When France's next-to-last surviving veteran from World War I, Louis de Cazenave, 110, died Jan. 20, the news made international headlines.

But in Germany -- which lost both world wars and has had to cope with the shame of the Nazi genocide for more than six decades -- there is not even an organization keeping track of the remaining veterans.

"That is the way history has developed," Kaestner's son, Peter, said in a telephone interview. "In Germany, in this respect, these things are kept quiet -- they're not a big deal."

The news did not even trickle out into the German media until this week, and the articles were more about how Germans remember than about Kaestner's death.

"The losers hide themselves in a state of self-pity and self-denial that they happily try to mitigate by forgetting," the daily Die Welt wrote Friday in its obituary of Kaestner.

Der Spiegel magazine noted that "the German public was within a hair's breadth of never learning of the end of an era" until someone who had read Kaestner's death notice in a newspaper figured out who he was and updated a Wikipedia entry on the Internet.

Kaestner was born in 1900, and had just graduated from high school in 1918 when he entered the army, his son said.

After training, he was sent to the Western Front to fight in France, but was never sent to the front lines, he said.

For Kaestner, his service during the war, in which more than 2 million German soldiers were killed, was only a small part of his long life, his son said.

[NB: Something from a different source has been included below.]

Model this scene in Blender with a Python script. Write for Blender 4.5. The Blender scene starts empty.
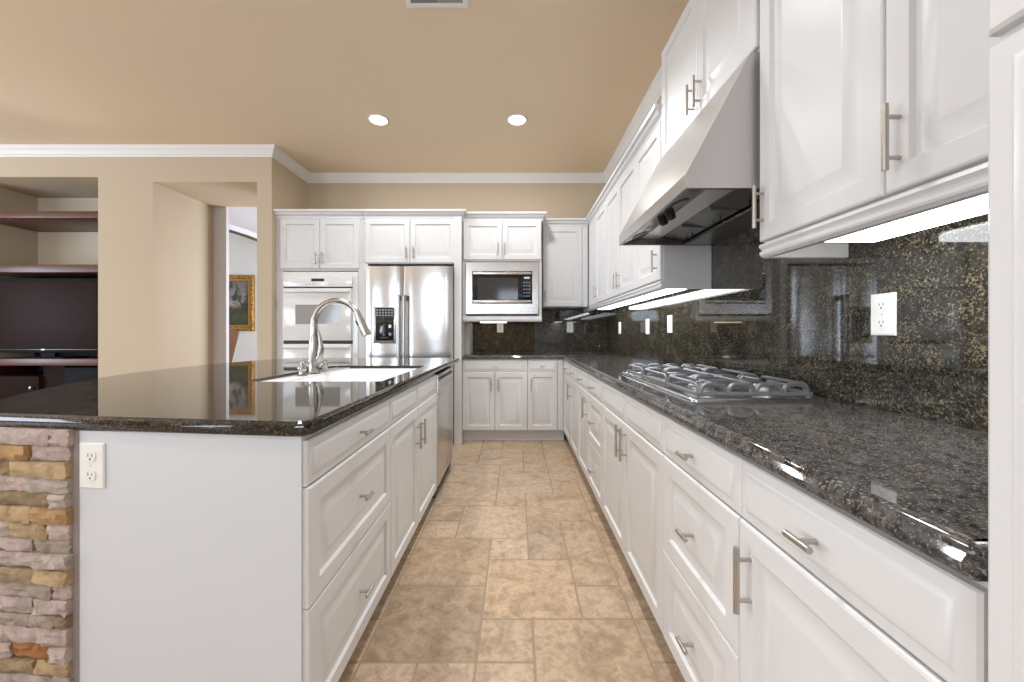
import bpy, bmesh, math, random
from mathutils import Vector, Matrix
random.seed(7)
S = bpy.context.scene
COL = S.collection
V = Vector
rad = math.radians

# ------------------------------------------------------------------ camera, world, light, exposure
CAMZ = 1.148
cd = bpy.data.cameras.new('camera')
cam = bpy.data.objects.new('camera', cd)
COL.objects.link(cam)
cam.location = (0, 0, CAMZ)
cam.rotation_euler = (rad(90), 0, 0)
cd.sensor_width = 36.0
cd.lens = 385 / 1024 * 36
cd.shift_x = -4 / 1024
cd.shift_y = -7.5 / 1024
cd.clip_start = 0.02
cd.clip_end = 60
S.camera = cam

S.view_settings.view_transform = 'Standard'
S.view_settings.look = 'None'
S.view_settings.gamma = 1
S.view_settings.use_curve_mapping = False
S.view_settings.exposure = 0.2

w = bpy.data.worlds.new('world')
S.world = w
w.use_nodes = True
w.node_tree.nodes['Background'].inputs[0].default_value = (0.86, 0.93, 1.0, 1)
w.node_tree.nodes['Background'].inputs[1].default_value = 1.6

ZC = 3.046          # ceiling


def area(name, loc, rot, sx, sy, power, col, spread=180):
    l = bpy.data.lights.new(name, 'AREA')
    l.shape = 'RECTANGLE'
    l.size, l.size_y = sx, sy
    l.energy = power
    l.color = col
    l.spread = rad(spread)
    o = bpy.data.objects.new(name, l)
    o.location = loc
    o.rotation_euler = rot
    COL.objects.link(o)
    return o


# daylight lamps at unseen windows, mostly added to brighten walls and ceiling
DAY = (0.80, 0.94, 1.14)
UP = 124      # daylight lamps are tilted upward to brighten the ceiling
area('window_and_fill', (-5.15, -3.52, 1.25), (rad(UP), 0, 0), 1.0, 2.1, 56, DAY)  # added for light from the rear on camera-facing walls
area('window_and_fill', (-0.12, -3.52, 2.05), (rad(95), 0, 0), .8, .8, 10, DAY)  # this window is mirrored in the microwave glass
area('window_and_fill', (-2.05, -3.52, 1.98), (rad(UP - 12), 0, 0), .85, .9, 40, DAY)  # window put in to brighten surfaces facing the camera
for y in (-1.3, 1.4):
    area('window_and_fill', (-7.9, y, 1.45), (rad(UP), 0, rad(-90)), 1.9, 2.2, 94, DAY)  # made-up side windows, added to light the ceiling and room
area('hall_daylight', (-2.0, 6.2, 1.5), (rad(90), 0, rad(90)), 1.6, 2.0, 85, (0.88, 0.95, 1.06))

# ------------------------------------------------------------------ materials
MATS = {}


def mat(name, col, rough=0.5, metal=0.0, spec=0.5, coat=0.0, emit=None, estr=0.0):
    m = bpy.data.materials.new(name)
    m.use_nodes = True
    b = m.node_tree.nodes['Principled BSDF']
    b.inputs['Base Color'].default_value = (*col, 1)
    b.inputs['Roughness'].default_value = rough
    b.inputs['Metallic'].default_value = metal
    b.inputs['Specular IOR Level'].default_value = spec
    b.inputs['Coat Weight'].default_value = coat
    if emit:
        b.inputs['Emission Color'].default_value = (*emit, 1)
        b.inputs['Emission Strength'].default_value = estr
    MATS[name] = m
    return m


class N:
    """small node helper"""
    def __init__(s, m):
        s.m, s.t = m, m.node_tree
        s.b = s.t.nodes['Principled BSDF']

    def add(s, typ, **kw):
        n = s.t.nodes.new(typ)
        for k, v in kw.items():
            if k in n.inputs:
                n.inputs[k].default_value = v
            else:
                setattr(n, k, v)
        return n

    def link(s, a, b):
        s.t.links.new(a, b)

    def coords(s, scale=(1, 1, 1), kind='Object'):
        tc = s.add('ShaderNodeTexCoord')
        mp = s.add('ShaderNodeMapping')
        mp.inputs['Scale'].default_value = scale
        s.link(tc.outputs[kind], mp.inputs[0])
        return mp.outputs[0]

    def noise(s, vec, scale, detail=4, rough=0.55, dist=0.0):
        n = s.add('ShaderNodeTexNoise')
        n.inputs['Scale'].default_value = scale
        n.inputs['Detail'].default_value = detail
        n.inputs['Roughness'].default_value = rough
        n.inputs['Distortion'].default_value = dist
        if vec is not None:
            s.link(vec, n.inputs['Vector'])
        return n.outputs[0]

    def ramp(s, fac, stops, interp='LINEAR'):
        r = s.add('ShaderNodeValToRGB')
        r.color_ramp.interpolation = interp
        el = r.color_ramp.elements
        while len(el) < len(stops):
            el.new(0.5)
        for e, (p, c) in zip(el, stops):
            e.position = p
            e.color = (*c, 1) if len(c) == 3 else c
        s.link(fac, r.inputs[0])
        return r.outputs[0]

    def mix(s, fac, a, b, mode='MIX'):
        x = s.add('ShaderNodeMix', data_type='RGBA', blend_type=mode)
        if isinstance(fac, (int, float)):
            x.inputs[0].default_value = fac
        else:
            s.link(fac, x.inputs[0])
        for i, c in ((6, a), (7, b)):
            if isinstance(c, tuple):
                x.inputs[i].default_value = (*c, 1)
            else:
                s.link(c, x.inputs[i])
        return x.outputs[2]

    def bump(s, h, strength=0.1, dist=0.01):
        b = s.add('ShaderNodeBump')
        b.inputs['Strength'].default_value = strength
        b.inputs['Distance'].default_value = dist
        s.link(h, b.inputs['Height'])
        s.link(b.outputs[0], s.b.inputs['Normal'])


def srgb(r, g, b):
    f = lambda c: (c / 255 / 12.92) if c / 255 <= 0.04045 else ((c / 255 + 0.055) / 1.055) ** 2.4
    return (f(r), f(g), f(b))


white = mat('white_cabinet_paint', (0.685, 0.675, 0.665), 0.32)
n = N(white)
n.bump(n.noise(n.coords((1, 1, 1)), 35, 2), 0.015, 0.004)
panel_white = mat('white_panel_paint', (0.64, 0.655, 0.68), 0.38)
trim_white = mat('white_trim_paint', (0.82, 0.80, 0.77), 0.4)
plate_white = mat('white_plastic', (0.84, 0.83, 0.80), 0.25)
enamel = mat('white_enamel', (0.78, 0.775, 0.75), 0.12)
porcelain = mat('white_porcelain', (0.88, 0.87, 0.85), 0.1)
gapdark = mat('dark_gap', (0.02, 0.018, 0.016), 0.5)
slot = mat('socket_slot', (0.05, 0.045, 0.04), 0.5)


def wallpaint(name, col):
    m = mat(name, col, 0.75, spec=0.25)
    n = N(m)
    v = n.coords((1, 1, 1))
    c = n.mix(n.noise(v, 1.1, 3), tuple(x * 0.97 for x in col), tuple(min(1, x * 1.03) for x in col))
    n.link(c, n.b.inputs['Base Color'])
    n.bump(n.noise(v, 160, 2), 0.06, 0.003)
    return m


tan = wallpaint('tan_wall_paint', (0.56, 0.46, 0.335))
tanc = wallpaint('tan_ceiling_paint', (0.80, 0.655, 0.475))
creamw = wallpaint('cream_niche_paint', (0.66, 0.58, 0.45))
greyw = wallpaint('grey_hall_paint', (0.60, 0.575, 0.585))
hallwhite = wallpaint('white_hall_paint', (0.80, 0.79, 0.78))


def granite(name, c0, c1, cg, cw, gold, wht, rough=0.06, spec=0.6, lump=60):
    """dark base with clumped gold flecks and finer pale flecks"""
    m = mat(name, c0, rough, spec=spec)
    n = N(m)
    v = n.coords((1, 1, 1))
    base = n.ramp(n.noise(v, lump, 6, 0.7, 0.3), [(0.38, c0), (0.64, c1)])
    fl = n.noise(v, 165, 3, 0.62, 0.6)
    clump = n.noise(v, 13, 3, 0.6)
    ad = n.add('ShaderNodeMath', operation='MULTIPLY_ADD')
    n.link(clump, ad.inputs[0])
    ad.inputs[1].default_value = 0.30
    n.link(fl, ad.inputs[2])
    f = n.ramp(ad.outputs[0], [(gold, (0, 0, 0)), (gold + 0.06, (1, 1, 1))])
    a = n.mix(f, base, cg)
    f2 = n.ramp(n.noise(v, 190, 2, 0.5, 0.5), [(wht, (0, 0, 0)), (wht + 0.05, (1, 1, 1))])
    c = n.mix(f2, a, cw)
    n.link(c, n.b.inputs['Base Color'])
    return m


GR_SPLASH = granite('granite_backsplash', (0.008, 0.008, 0.008), (0.040, 0.036, 0.028), (0.165, 0.132, 0.078), (0.12, 0.115, 0.095), 0.708, 0.64, 0.03, 0.62)
GR_TOP = granite('granite_counter', (0.010, 0.010, 0.011), (0.115, 0.112, 0.110), (0.16, 0.115, 0.080), (0.24, 0.24, 0.24), 0.715, 0.61, 0.06, 0.6, 42)
GR_ISL = granite('granite_island', (0.010, 0.008, 0.007), (0.045, 0.037, 0.029), (0.13, 0.10, 0.068), (0.13, 0.115, 0.10), 0.72, 0.64, 0.04, 0.38)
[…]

"He was just a soldier for a quarter to a half a year," his son said.

Kaestner rejoined the military in 1939 with the outbreak of World War II, serving as a first lieutenant in ground support for the Luftwaffe, primarily in France.

After the end of the war in 1945, Kaestner became a judge in Hanover.

For his work as a jurist, he received Lower Saxony's Merit Cross, 1st Class. Kaestner also was honored by Germany's president for his 75-year marriage to his wife, Maria, shortly before her death in 2003 at age 102.

Though Die Welt, Der Spiegel and the local publication Hannoversche Allgemeine Zeitung all said Kaestner was the last German veteran of World War I, it was not possible to confirm that status directly.

The Defense Ministry said the German military, the Bundeswehr, "has no information available concerning World War I veterans."

The Federal Military Archive and the German War Graves Commission said they had no records on possible other surviving soldiers from the war.

"With the death of Erich Kaestner, no more Germans can talk about firsthand experiences" in the war, Der Spiegel wrote. "We have lost a chance -- forever."